Das glitzernde Lachen einer Iris
»Die Schneekönigin« im »Puppenschiff«: Von den Gefühlen im Lenz

Mainaschaff. Wen wunderte es da, daß an diesem Abend die Kälte in das Tal zog und Schneeflocken das Dorf zuckerten. So ein Abend muß das sein, wenn die Schneekönigin Einzug hält, und ein Hauch der Kälte umklammerte denn auch die Besucher im Mainaschaffer »Puppenschiff« an diesem Abend, als Kays Herz zu Eis gefror:

Auf ein Traditional haben die Spielerinnen und Spieler des Marionetten-Theaters in der Vorweihnachtszeit zurückgegriffen, auf eines der anrührendsten Märchen von Hans Christian Andersen: »Die Schneekönigin« nach der vorangegangenden Endzeit-Groteske »Frankensteins Hamster«.

Gefühlskalt nun aber, der glaubt, daß sanfte Unterhaltung das Regiment übernommen hat in der kleinen Mainaschaffer Bühne: Denn »Die Schneekönigin« ist ein Zauber von wärmender Kraft im Spiel und von der Sehnsucht nach Geborgenheit im Inhalt. Ein schlummerndes Bedürfnis offenbar: Der unstillbare Beifall nach dem endgültigen Fall des Vorhangs und die Freude der Kinder am Puppenspiel mögen Garant für dieses Bedürfnis sein.

»Die Schneekönigin« ist ein Märchen, das - naturgemäß - über weite Strecken in der Kälte des Winters spielt. Tatsächlich aber erzählt die Suche der kleinen Gerda nach ihrem Freund Kay von den Gefühlen im Lenz: »DieTräume einer Blütennacht« verheißt der Zaubergärtner bei einer Durchgangsstation während Gerdas Reise in das Herz des Frostes dem suchenden Mädchen - und natürlich knospen auch in diesem Märchen kindliche Empfindungen zur Reife. Denn wohl nichts anderes ist ein wahres Märchen, als ein Bild vom Tod der Kindheit und dem Erwachen des Erwachsenseins.

Und daß Gerda und Kay, die Spielgefährten aus Kindheitstagen, zueinander finden: Nun, das ist in diesem Puppenspiel statt des verhängnisvollen Glassplitters in Kays Auge das glitzernde Lachen in einer von Leben erfüllten Iris.

Traumhafte Bilder und wundersame Figuren haben die Fadenzieher und Bühnenbildner geschaffen, um den Zuschauer zu verzaubern: Der Garten des Eises ein düsterer Moloch, die Dämonen des Winters knochige, wortkarge Kreaturen - das Land der Suche in all seinen Schattierungen vom lichten Wald zur sonnengedörrten Savanne ein Ort der Ruhe, die Helfer am Wegesrand von den schlauen Krähen bis zu den tumben Räubern einnehmende Gestalten.

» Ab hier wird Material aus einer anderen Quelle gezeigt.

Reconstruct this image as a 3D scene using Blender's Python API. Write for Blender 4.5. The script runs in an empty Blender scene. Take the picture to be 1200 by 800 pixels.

Märchen sind auch Ausflüge ins Reichdes Phantastischen - und Phantasie in der Darstellung wissen die Menschen im »Puppenschiff« bei der »Schneekönigin« mit der überzeugenden Schlichtheit des Ausdrucks zu einen.

Zur Premiere des Spiels schneite es in Mainaschaff . Bisweilen stehen Mensch und Natur in Einklang, und so dokumentierte der leichte Schneefall über Mainaschaff an diesem Abend, daß »Die Schneekönigin« eigentlich ein herzerwärmender Traum ist. Möglicherweise sogar mehrere Träume: »Die Schneekönigin« wird in verschiedenen Spielerbesetzunge aufgeführt - und reizvoll wäre ein Vergleich der unterschiedlichen Darstellungsnuancen.